Friday, June 13, 2014

Miscellaneous Musings

First off a new rear cover for the rear wheel openings in the SL.  It took a while(three tries) to get it right. Delayed a couple of times by other stuff that needed doing but now we just need to sand and polish the modified part of the mould.




Hiding the tent away inside the GT or even the SL.  It fits very nicely in the turtledeck.  I stuffed the tent in separate from the fly but with a a bit more practice getting it all in would be pretty easy.  The poles and pegs fit up there too. What would work even better would be a new more compact tent.  New ones can be about half the volume.  Our tent is a good sized two person unit of an older vintage.



Tank vs central U-joint steering.  After having installed a few tank steering units in the GT and SL I can completely understand why, from a manufacturing perspective, central U-joint is the preferred system.  I have been trying to train myself to be good with either one but I just like the tank one better.  About 10-15 kph faster with the tank steering before things get uncomfortable.  I'll keep working on getting better with the central U-joint one.  The training process with the central U-joint has improved my steering with the other system.  Now I have to be more careful as it is too tempting to just let it run.  There are a few spots on the downhills here where you really should check your speed.   The rough road here encourages that anyway but you can still overdo it for the conditions.  I would much rather build new velos than fix built ones!!!  The one negative on the tank steering is that the levers take up some storage space.  In the picture you can see that it isn't all that much.  About a water bottle's worth of space but still with room for a bag beside the levers.
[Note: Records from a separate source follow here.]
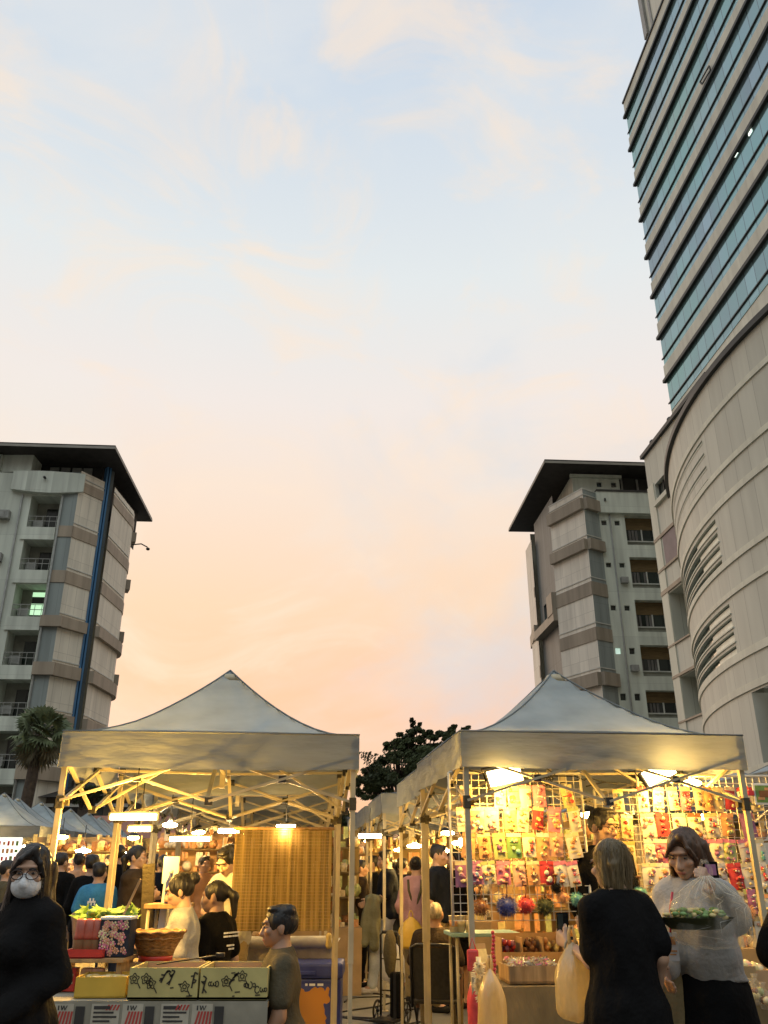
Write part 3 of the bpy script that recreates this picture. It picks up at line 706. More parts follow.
p = at(80, 830, 56); house((p.x, 60), (6.5,8,5.6), M['brown_wall'], 'low brown building with barred windows behind the palm tree', 2, 4)
p = at(270, 830, 80); house((p.x, 84), (22,8,5.2), M['brown_wall'], 'long low brown building closing the far end of the market', 2, 9)
M['salmon'] = pm('salmon_canvas', (.42,.20,.14), .8, .2, 2, transl=.2)
def leaves(mb, c, r, n, size, rng, flat=.75):
    for _ in range(n):
        v = Vector((rng.gauss(0,1), rng.gauss(0,1), rng.gauss(0,1))).normalized()*(rng.random()**.35)
        p = Vector(c) + Vector((v.x*r[0], v.y*r[1], v.z*r[2])); s = size*rng.uniform(.6,1.3)
        a = Vector((rng.gauss(0,1), rng.gauss(0,1), rng.gauss(0,flat))).normalized(); u = a.orthogonal().normalized(); q = a.cross(u)
        mb.face([p-u*s, p+q*s*.45, p+u*s, p-q*s*.45])
def tree(name, label, base, trunk_h, blobs, n, size, seed, matn, lean=(0,0)):
    rng = random.Random(seed); t = thing(name, label, 'tree', base)
    m = MB(); top = Vector((lean[0], lean[1], trunk_h))
    m.tube([(0,0,-.1), (lean[0]*.3,lean[1]*.3,trunk_h*.5), top], .28, 8, True, .16)
    for c, r in blobs:
        e = Vector(c); mid = top.lerp(e, .5) + Vector((0,0,-.3)); m.tube([top, mid, e], .11, 6, True, .03)
        for _ in range(3):
            f = e + Vector((rng.uniform(-.7,.7)*r[0], rng.uniform(-.7,.7)*r[1], rng.uniform(-.3,.6)*r[2])); m.tube([mid, (mid+f)/2+Vector((0,0,.1)), f], .05, 5, True, .015)
    m.build('trunk', M['bark'], t)
    m = MB()
    for c, r in blobs:
        sub = max(8, int(22*r[0]))
        for _ in range(sub):
            v = Vector((rng.gauss(0,1), rng.gauss(0,1), rng.gauss(0,1))).normalized()*rng.uniform(.3,1.25)
            leaves(m, (c[0]+v.x*r[0], c[1]+v.y*r[1], c[2]+v.z*r[2]), (r[0]*.27,r[1]*.27,r[2]*.22), int(n/sub), size, rng)
    m.build('crown', M[matn], t)
# broad tree in the gap between the two front tents
Y = 38; B = at(405, 868, Y); k = Y/912
def bl(px, py, rx, ry): q = at(px, py, Y); return ((q.x-B.x, 0, q.z), (rx*k, rx*k, ry*k))
tree('broadleaf_tree', 'dark spreading broadleaf tree in the gap between the two front tents', (B.x, Y, 0), 2.6,
     [bl(403,764,40,20), bl(378,780,22,14), bl(413,743,19,13), bl(440,748,20,11), bl(393,757,12,9), bl(374,792,18,12), bl(414,729,6,8), bl(452,729,7,5), bl(466,731,9,4), bl(425,772,34,20), bl(480,745,18,14), bl(425,750,20,14), bl(455,742,14,10), bl(385,768,20,12), bl(460,755,18,16), bl(436,734,14,8), bl(398,744,14,9), bl(372,784,14,12), bl(370,770,10,7), bl(392,782,24,12), bl(430,760,24,12), bl(448,768,14,14)], 1900, .085, 3, 'leaf_dark')
Y = 40
for i, (px, py, rx, ry, lab) in enumerate([(88,796,20,10,'dark low tree under the eaves beside the left tent pole'), (262,818,40,14,'dark tree seen under the front left tent above the far stalls'), (180,822,26,14,'small dark tree behind the far stalls left of the hanging lamps'), (335,835,22,22,'dark tree behind the hanging bamboo blind')]):
    q = at(px, py, Y+i); kk = (Y+i)/912
    tree('broadleaf_tree', lab, (q.x, Y+i, 0), max(.8, q.z-ry*kk*1.2), [((dx*rx*kk, dx*.3, q.z+dz*ry*kk), (rx*kk*.75, rx*kk*.75, ry*kk*.8)) for dx, dz in ((-.5,0),(.5,.1),(0,.5))], 700, .10, 20+i, 'leaf_dark')
def palm(px, py, Y):
    rng = random.Random(5); top = at(px, py, Y); t = thing('palm_tree', 'fan palm with shaggy dead fronds beside the left apartment block', 'tree', (top.x-.25, Y, 0))
    h = top.z; MB().tube([(0,0,-.1),(.08,0,h*.4),(.2,0,h*.75),(.25,0,h)], .22, 10, True, .15).build('trunk', M['bark'], t)
    for nm, mt, cnt, e0, e1, ln in (('crown','palm_leaf',58,-35,85,.80), ('dead_frond','palm_dead',30,-85,-40,.78)):
        m = MB()
        for i in range(cnt):
            az = rng.uniform(0, 2*PI); elv = R(rng.uniform(e0, e1)); d = Vector((math.cos(az)*math.cos(elv), math.sin(az)*math.cos(elv), math.sin(elv)))
            c = Vector((.25,0,h)); hub = c + d*ln*rng.uniform(.55,.8); m.tube([c, hub], .018, 4)
            u = d.orthogonal().normalized(); u = (u*math.cos(az) + d.cross(u)*math.sin(az)).normalized(); n = 13
            for j in range(n):
                a = R(-95+190*j/(n-1)); e = (d*math.cos(a)+u*math.sin(a)); s = e.cross(d.cross(u)).normalized(); tip = hub + e*ln*.62*rng.uniform(.8,1.1) + Vector((0,0,-.12))
                m.face([hub, hub+e*ln*.3+s*.045, tip, hub+e*ln*.3-s*.045])
        m.build(nm, M[mt], t)
palm(40, 735, 27)
# ------------------------------------------------------------------ people
def skinmat(name, c):
    m, nt, b = newmat(name); v = coord(nt); n = nd(nt, 'ShaderNodeTexNoise'); n.inputs['Scale'].default_value = 14; nt.links.new(v, n.inputs['Vector'])
    nt.links.new(mixc(nt, ramp(nt, n.outputs[0], .3, .7), tuple(x*.88 for x in c), c), b.inputs['Base Color']); b.inputs['Roughness'].default_value = .5
    b.inputs['Subsurface Weight'].default_value = .08; b.inputs['Subsurface Radius'].default_value = (.02,.008,.004); return m
M['skin'] = skinmat('skin', (.50,.31,.21)); M['skin_tan'] = skinmat('skin_tan', (.36,.20,.12))
M['hair_black'] = pm('hair_black', (.012,.010,.009), .45, .5, 60, .4, stretch=(1,1,.08), spec=.5)
M['hair_brown'] = pm('hair_brown', (.075,.035,.016), .42, .5, 60, .4, stretch=(1,1,.08), spec=.5)
M['hair_ash'] = pm('hair_ash', (.125,.088,.036), .45, .5, 60, .4, stretch=(1,1,.08), spec=.5)
M['hair_grey'] = pm('hair_grey', (.30,.25,.17), .5, .4, 60, .3, stretch=(1,1,.3))
M['eye_white'] = pm('eye_white', (.28,.25,.22), .25, .05, 5); M['lips'] = pm('lips', (.40,.16,.12), .4, .15, 20); M['dark_iris'] = pm('dark_iris', (.015,.01,.008), .2, .1, 5)
def cloth(name, c, var=.25, scale=6, rough=.85, **k): M[name] = pm(name, c, rough, var, scale, .35, bscale=40, spec=.12, **k); return M[name]
cloth('cloth_black', (.005,.005,.0055)); cloth('cloth_coat', (.007,.007,.0075)); cloth('cloth_navy', (.010,.013,.022)); cloth('cloth_white', (.42,.41,.37), .15); cloth('cloth_greywhite', (.42,.41,.39), .15)
cloth('cloth_olive', (.10,.085,.05)); cloth('cloth_jacket', (.19,.19,.12)); cloth('denim_pale', (.46,.50,.52), .2); cloth('denim_dark', (.03,.035,.05)); cloth('cloth_blue', (.05,.22,.42)); cloth('cloth_peach', (.55,.30,.17)); cloth('cloth_pink', (.50,.28,.28))
cloth('cloth_brown', (.045,.032,.022)); cloth('cloth_khaki', (.30,.23,.12)); cloth('shoe_white', (.6,.58,.54), .1); cloth('shoe_black', (.02,.02,.02), .2); cloth('mask_white', (.62,.64,.66), .08); cloth('cloth_grey', (.085,.072,.045))
M['metal_dark'] = pm('metal_dark', (.05,.05,.05), .35, .2, 10, metal=.7); M['glasses_frame'] = pm('glasses_frame', (.03,.02,.018), .3, .1, 10)

def rotx(a): return np.array([[1,0,0],[0,math.cos(a),-math.sin(a)],[0,math.sin(a),math.cos(a)]])
def rotz(a): return np.array([[math.cos(a),-math.sin(a),0],[math.sin(a),math.cos(a),0],[0,0,1]])
def strands(root, hair, hairm, Hd, s):
    """loose ribbons of hair over the smooth mass, joined as one part"""
    rg = random.Random(9); m = MB(); n = {'long': 380, 'bob': 330}.get(hair, 220)
    for _ in range(n):
        az = rg.uniform(-.25*PI, 1.25*PI) if hair in ('long','bob') else rg.uniform(0, 2*PI); el = rg.uniform(.15, 1.3) if hair in ('long','bob') else rg.uniform(.35, 1.5)
        if hair not in ('long','bob') and math.sin(az) < -.2: el = max(el, .75)
        rx, ry, rz_ = (.084,.105,.094); P = []
        x, y, z = rx*math.cos(az)*math.cos(el), .02+ry*math.sin(az)*math.cos(el), 1.62+rz_*math.sin(el)
        if hair in ('long','bob'):
            end = (1.24 if hair == 'long' else 1.495)+rg.uniform(-.04,.08); k = 6; wx, wy = rg.uniform(-.012,.012), rg.uniform(-.012,.012); ph = rg.uniform(0, 6)
            for i in range(k+1):
                f = i/k; fl = 1+.10*f*(2 if hair == 'long' else -1.2)
                P.append((math.cos(az)*.086*min(1, math.cos(el)+f*1.6)*fl+wx*f*2+.006*math.sin(f*7+ph)*f, .02+math.sin(az)*.104*min(1, math.cos(el)+f*1.6)*fl+wy*f, z+(end-z)*f))
        else:
            d = rg.choice((-1,1))
            for i in range(4): f = i/3; a2 = az+d*.5*f; e2 = max(.1, el-.35*f); P.append((rx*1.02*math.cos(a2)*math.cos(e2), .018+ry*1.0*math.sin(a2)*math.cos(e2), 1.62+(rz_+.004*math.sin(f*3))*math.sin(e2)))
        P = [np.array(Hd(*p))*s for p in P]
        for i in range(len(P)-1):
            d = P[i+1]-P[i]; o = P[i]-np.array(Hd(0,.02,P[i][2]/s if False else 1.6))*s; u = np.cross(d, o); L = np.linalg.norm(u)
            if L < 1e-9: continue
            u = u/L*.0018*s; w0, w1 = 1-.7*i/len(P), 1-.7*(i+1)/len(P); m.face([tuple(P[i]-u*w0), tuple(P[i]+u*w0), tuple(P[i+1]+u*w1), tuple(P[i+1]-u*w1)], True)
    m.build('loose_hair', M[hairm], root)
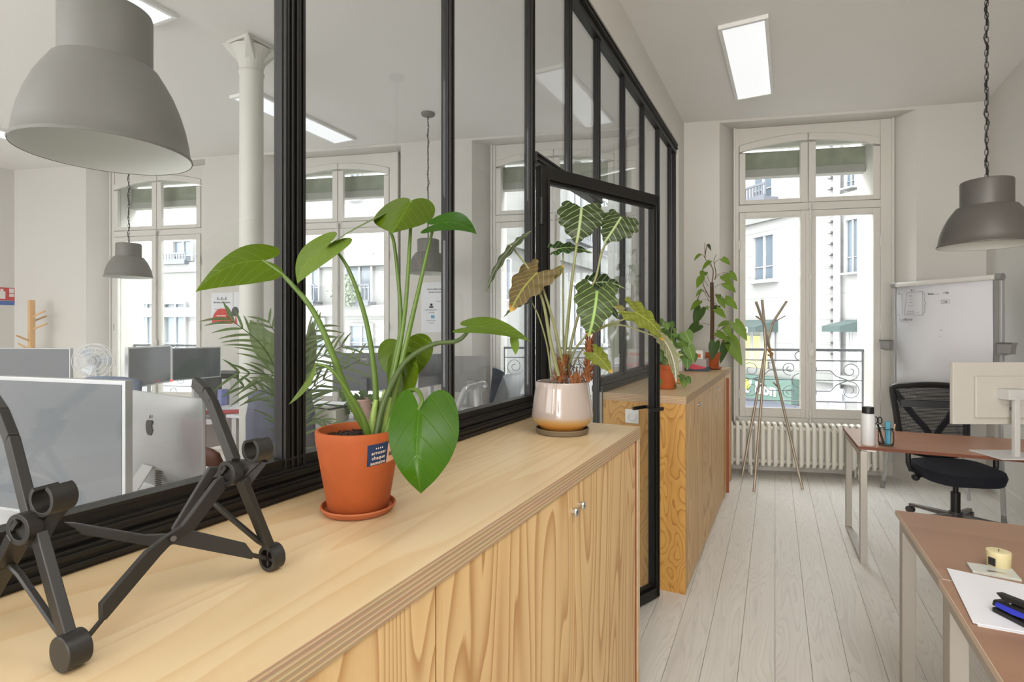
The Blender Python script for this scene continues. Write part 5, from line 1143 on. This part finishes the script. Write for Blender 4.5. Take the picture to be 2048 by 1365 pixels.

What would be really handy is a foam shelf for small items just beside the levers.  It could be stuck on with Velcro so you can fine tune its location.


For the good, fast crowd, one could add a clear fairing to the back the the mirror fairing to clean up the aerodynamics around the mirrors.  A camera in the tail and screen would be even more aerodynamic but I really like the simplicity of mirrors even if they slow you down a bit.  I use them a lot and feel very uncomfortable without them.  Even having just one doesn't seem enough.  I would put having a mirror on each side onto the list of essential safety equipment.